Went whitewater rafting Sunday on the Rio Grande with my sister Robin, her husband Dan, and my own troop.  We put in well below Taos, where the water was fairly high.  In some areas Stage 3, others Stage 4, then rather placid after.  Brown Eyes got bounced into the drink in one of the rough sections.  I jumped out to help her back in.  Captain Dan, who’s an expert raftsman, said I wasn’t supposed to do that.  I was thinking Like hell I’m not, though of course he was right.  Anyway it allowed her to improve upon her swimming technique.

She and our sons loved it: sunburned, wet, exhausted at the end from all the paddling.  Damned good day. 

Did business in Santa Fe for two of my artists a couple of days after.  Went very well.  Details later.

Seminar in Denver

I’m teaching a Career Seminar this Sat at Meininger’s Art Supply in Denver.  Am told I’ll have a classroom full of artists.  What will we cover? Everything, especially all the career aspects they’re almost never taught in art school. It’s unfortunate really, how every year 1000s of artists graduate as first-rate painters and sculptors, but without a clue as to how to structure a viable career. No one teaches it because no one knows how to unless they’ve run a gallery. I find that no matter what age the artists are, 25 or 65, they’re hungry for this information. Well, I dig walking them through it.

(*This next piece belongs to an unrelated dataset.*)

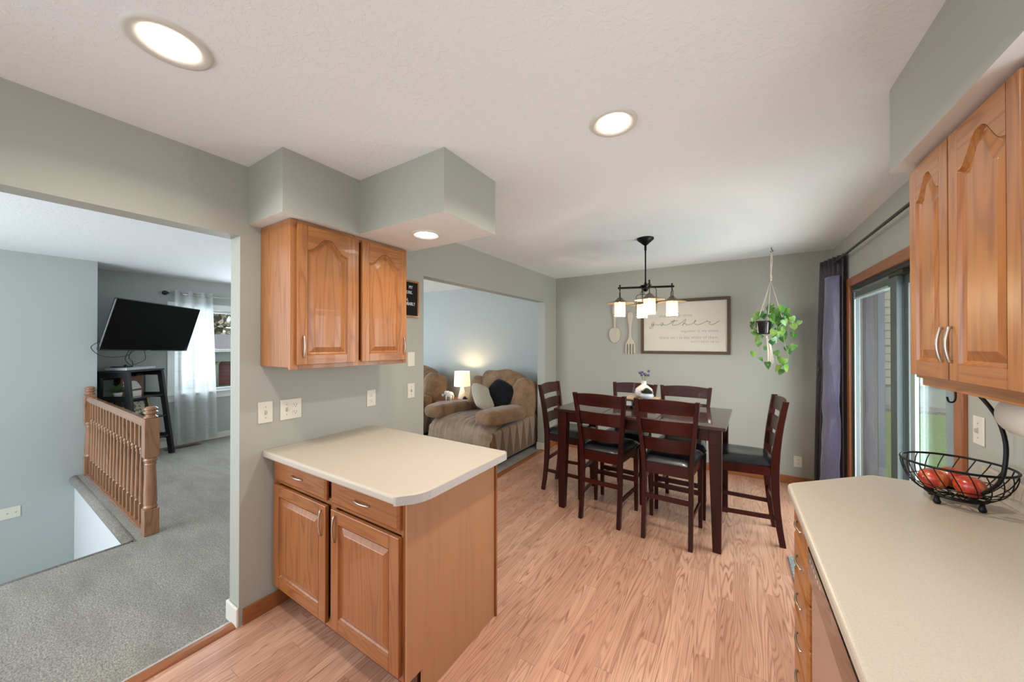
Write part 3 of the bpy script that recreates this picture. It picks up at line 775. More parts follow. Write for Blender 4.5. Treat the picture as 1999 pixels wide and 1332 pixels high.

Meininger’s is a huge place on Broadway in midtown. Been around since the late nineteenth century. I didn’t realize so many of those gold miners were artists, but Denver’s always been full of surprises. Looking forward to it, after passing time in Santa Fe and Moab. Want to do some rafting, a little mountain-biking, and a lot of hiking. Oh yeah, and bourbon in the evenings with Brown Eyes and old friends.